The 486 killer app was DOOM. It was butter-smooth at 20 fps if you also had a VLB graphic card.
The 486 DX2 66MHz was the target platform for gaming during almost two years (1992-1994). That was an huge achievement back in the days to be at the top that long.
I wonder, I wonder where one could find a good book about the software architecture of that game… oh, well
I distinctly remember having a Strike Commander poster in my bedroom saying “Strike really flies on a 486 DX/2”. Fond memories indeed.
Doom was released end of '93. In 1992 most of us were in the 286 -> 386 upgrade wave and a 486-33 was easily at $2.5k+ ($5.5k in today's terms). The 486 DX2 66 was a good choice even 1994-1996.
https://en.wikipedia.org/wiki/VESA_Local_Bus for the younger crowd.
The DX/2 66 is a true legend of a chip. It was so good. The final nail in the coffin for the Amiga and for 68k. I love the Amiga, but it just didn’t Doom.

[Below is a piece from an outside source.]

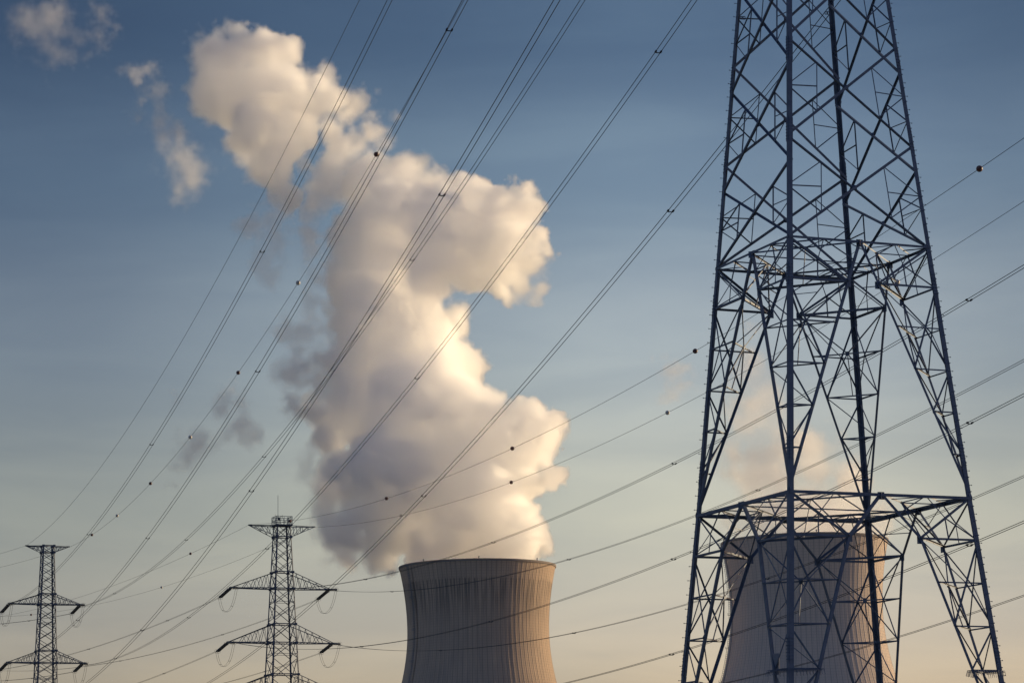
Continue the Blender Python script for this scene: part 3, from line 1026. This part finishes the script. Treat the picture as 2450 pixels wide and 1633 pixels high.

Before it, you could claim that a 68040 was kinda-sorta keeping up with the 486 and that the nicer design and better operating systems of other computers made up for the delta in raw performance, but the DX/2 66 running Doom was the final piece of proof that the worse-is-better approach of using raw CPU grunt to blast pixels at screen memory instead of relying on clever custom circuitry was winning.
Faced with overwhelming evidence, everyone sold their Amiga 1200s and jumped ship to that hated Wintel platform.